The award from Yale, one of the top universities in the world, is somewhat bittersweet; it reminds of the scant praise that Ngugi receives from home, even though his pioneering work has been entrenched in Kenya and replicated elsewhere in the world.

Dubbed the Nairobi revolution, the campaign in the late 1960s to situate the study of African literature and its diaspora at the core of what was then the Department of English at the University of Nairobi is now a well-grounded literary theory in post-colonial studies.

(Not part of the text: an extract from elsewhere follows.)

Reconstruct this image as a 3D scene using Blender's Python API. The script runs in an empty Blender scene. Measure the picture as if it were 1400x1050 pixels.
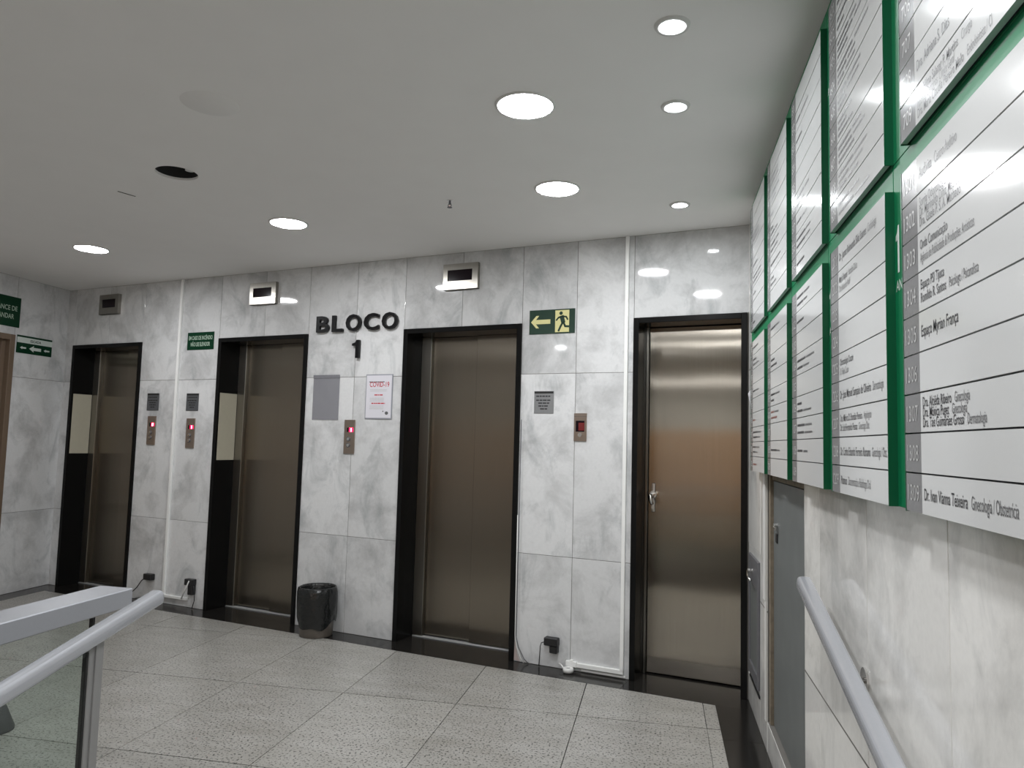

Ngugi’s subsequent declaration in the early 1980s that he would stop writing in English to embrace his first language, Gikuyu, has prompted indigenisation efforts from as far places as Hawaii and New Zealand and South Africa, where writers and cultural proponents are evaluating the legacies of oppression and segregation in knowledge production.

“Decolonisation is a message that’s resonating with many people across Africa,” Ngugi said in a recent conversation, revealing that some 2,500 people showed up for a lecture in Johannesburg South Africa in March.

South African universities have been grappling with the legacy of Apartheid, with some organising protests against what they see as symbols of their oppressive past.

During last month’s Los Angeles Times Festival of Books, Ngugi was asked by the American critic, Rebecca Carroll, whether he had managed to “decolonise” himself, invoking the title of his treatise: Decolonising the Mind: The Politics of Language in African Literature.

“I’m still trying,” Ngugi admitted, no doubt weighed down by the recognition that he has not published often in Gikuyu, despite his earlier “farewell to English.”